A semi-permeable interface crack in dissimilar piezoelectric materials is studied in detail. Attention is focused on the influence induced from the permittivity of the medium inside the crack gap on the near-tip singularity and the crack tip energy release rate (ERR). The Stroh complex variable theory (Stroh, A. N., 1958, Philos. Mag. 3, pp. 625–646;Ting, T. C. T., Int. J. Solids Struct., 22, pp. 965–983) is used to obtain the solution, from which some useful numerical results for 21 kinds of dissimilar piezoelectric materials are calculated. They are combined from seven kinds of commercial piezoelectric ceramics.
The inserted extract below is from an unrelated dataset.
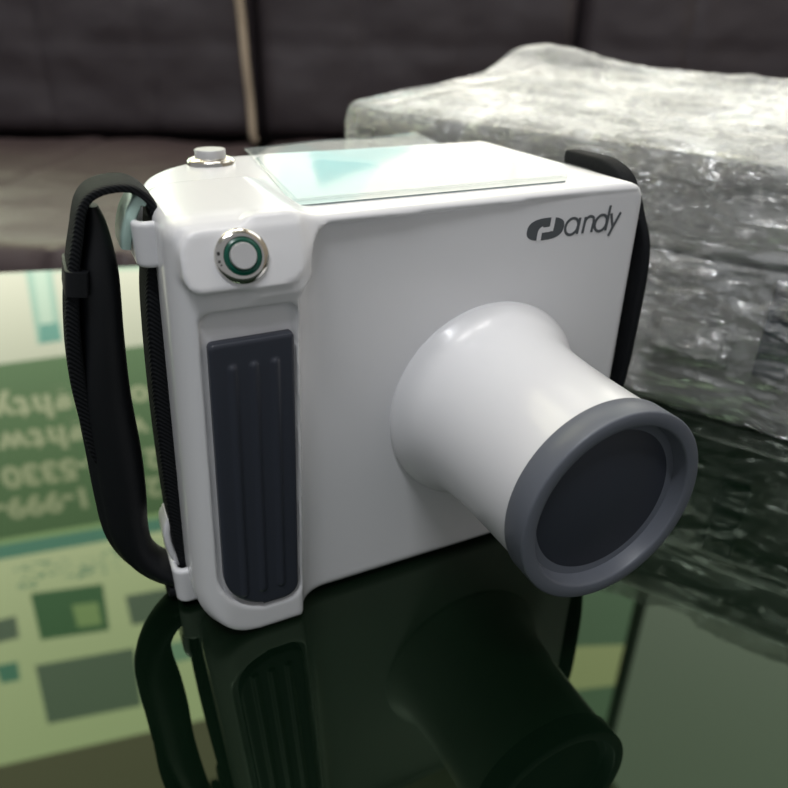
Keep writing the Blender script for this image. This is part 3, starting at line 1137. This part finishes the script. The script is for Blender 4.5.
# milky slider clips
bm = bmesh.new()
sweep(bm, [tuple(mm(-25.0, 25, 125)) + (.008, .0014, 0), tuple(mm(-24.2, 25, 129)) + (.0085, .0016, 0), tuple(mm(-22.2, 25, 134.0)) + (.0085, .0017, 0), tuple(mm(-19.6, 24, 137.3)) + (.0065, .0018, 0), tuple(mm(-18.4, 24, 137.0)) + (.0065, .0014, 0)], RECT, 5)
obj('strap_clip', bm, M_clip, dev)
bm = bmesh.new()
sweep(bm, [tuple(mm(-25.5, 25, 32.5)) + (.005, .0012, 0), tuple(mm(-27.2, 25, 28)) + (.006, .0013, 0), tuple(mm(-27.0, 25, 21)) + (.0065, .0013, 0), tuple(mm(-25.2, 25, 14)) + (.0065, .0013, 0)], RECT, 5)
obj('strap_clip', bm, M_white, dev)

# ---- left hand strap
RIB = mat('ribbed_black_webbing', (0.007, 0.008, 0.010), 0.75, spec=0.2)
tc = nd(RIB, 'ShaderNodeTexCoord'); wv = nd(RIB, 'ShaderNodeTexWave'); wv.bands_direction = 'DIAGONAL'; wv.inputs['Scale'].default_value = 420
bpn = nd(RIB, 'ShaderNodeBump'); bpn.inputs['Distance'].default_value = .0004; bpn.inputs['Strength'].default_value = .5
lk(RIB, tc.outputs['Object'], wv.inputs['Vector']); lk(RIB, wv.outputs['Fac'], bpn.inputs['Height']); lk(RIB, bpn.outputs[0], bsdf(RIB).inputs['Normal'])


def S_(x, y, z, hw, ht, tw=0.0):
    return tuple(mm(x, y, z)) + (hw / 1000, ht / 1000, tw)


bm = bmesh.new()
sweep(bm, [S_(-23.4, 25, 12, 9, 1.7), S_(-23.8, 25, 30, 9, 2.3), S_(-22.4, 25, 70, 9, 2.7), S_(-20.4, 25, 105, 9, 2.4), S_(-18.9, 25, 120, 9, 1.5), S_(-16.8, 25, 131, 9, 1.2), S_(-17.0, 25, 136.8, 9, 1.2), S_(-21.6, 25, 140.8, 9, 1.25), S_(-28.9, 25, 140.6, 9, 1.25), S_(-33.6, 25, 137.2, 9, 1.3), S_(-36.6, 25, 128.5, 9, 1.5), S_(-39.6, 25, 118, 9, 1.7), S_(-42.2, 25, 104, 9, 2.0), S_(-43.6, 25, 88, 8, 2.3), S_(-43.0, 25, 66, 7, 2.2), S_(-42.0, 25, 58, 6, 1.4)], RECT, 8)
obj('strap_webbing', bm, RIB, dev)
PADS = []
for k in range(28):
    a = 2 * PI * k / 28
    c, s = math.cos(a), math.sin(a)
    rr = 1 - .16 * math.exp(-((a - PI * 1.32) / .16) ** 2)
    PADS.append((c * rr, s * rr))
bm = bmesh.new()
sweep(bm, [S_(-31.4, 24, 136, 3, 1.6), S_(-31.6, 24, 130, 5, 3.4), S_(-33.3, 24, 118, 7.5, 5.8), S_(-35.4, 24, 100, 8.5, 6.4), S_(-37.8, 24, 80, 8.5, 7.6), S_(-38.2, 24, 60, 8.5, 8.0), S_(-38.8, 24, 44, 8.5, 7.8), S_(-39.2, 24, 32, 8.5, 7.0), S_(-37.4, 24, 22, 8.5, 5.6), S_(-33.0, 24, 14.0, 8.5, 4.6), S_(-26.5, 24, 8.0, 8.5, 4.2), S_(-21, 24, 5.6, 8.5, 3.6)], PADS, 8)
obj('hand_grip', bm, M_leather, dev)
bm = bmesh.new()
sweep(bm, [S_(-38.2, 24, 121.0, 9.6, 3.0), S_(-39.4, 24, 114.5, 9.6, 3.1)], RECT, 4)
obj('strap_keeper', bm, M_leather, dev)
bm = bmesh.new()
sweep(bm, [S_(-30, 24, 5.0, 8.5, 2.0), S_(-24.0, 24, 3.6, 9, 1.8), S_(-19.0, 24, 2.8, 9, 1.5), S_(-14, 24, 2.2, 8, .8)], RECT, 6)
obj('strap_webbing', bm, M_nylon, dev)

# ---- right side strap
bm = bmesh.new()
sweep(bm, [S_(141.2, 22, 8, 9, 1.3), S_(142.2, 15, 25, 9, 1.4), S_(143.8, 8.5, 55, 9, 1.6), S_(144.6, 7.6, 86, 9, 1.7), S_(144.7, 8.5, 108, 9, 1.7), S_(143.6, 12.5, 119, 9, 1.7), S_(142.8, 16, 127, 9, 1.5)], RECT, 8)
obj('side_strap', bm, M_nylon, dev)
bm = bmesh.new()
sweep(bm, [S_(143.2, 6.5, 118, 2.5, 1.2), S_(142.9, 10, 125, 3.2, 2.0), S_(142.6, 15.5, 131.6, 3.6, 2.6), S_(142.4, 24, 134.6, 3.8, 2.7), S_(142.2, 34, 135.2, 3.8, 2.5), S_(142.0, 44, 135.2, 3.8, 2.5)], RECT, 8, ref=Vector((1, 0, 0)))
obj('side_strap', bm, M_nylon, dev)
bm = bmesh.new(); box(bm, mm(139.0, 27, 118), mm(142.6, 48, 131), .0012); obj('strap_lug', bm, M_white, dev)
The distribution of the normal electric displacement component (NEDC) along the interface crack is assumed to be uniform and the corresponding problem is then deduced to a Hilbert problem with an unknown NEDC. Solving the Hilbert problem and determining the near-tip field for each of the 21 bimaterials, we determine the crack tip singularities and find that the crack-tip singularity for a certain combination of two dissimilar piezoelectric materials can be either oscillatory or nonoscillatory when the poling axes of both piezoelectric materials are perpendicular to the interface crack. Energy analyses for PZT‐4∕BaTiO3 as a typical nonoscillatory class bimaterial and those for PZT-5H∕BaTiO3 as a typical oscillatory class bimaterial are specially studied in detail under four different conditions: (i) the crack gap is filled with air or vacuum; (ii) the crack gap is filled with silicon oil to avoid discharge; (iii) the crack gap is conducting; and (iv) the electrically impermeable crack. Detailed comparisons are performed among the four cases. We conclude that the different values of the permittivity have no influence on the crack tip singularity but have significant influences on the crack tip ERR under the combined electromechanical loading. We also conclude that the previous investigations under the insulating crack model are incorrect or misleading since the model overestimates the effect of the electric field on the ERR very much and the results of the ERR for the impermeable crack show significant discrepancies from those for the semi-permeable crack. Whereas the previous investigations under the conducting crack model may be accepted in a tolerant, way, the results of the ERR show very small discrepancies from those for the semi-permeable crack model, especially when it filled with silicon oil.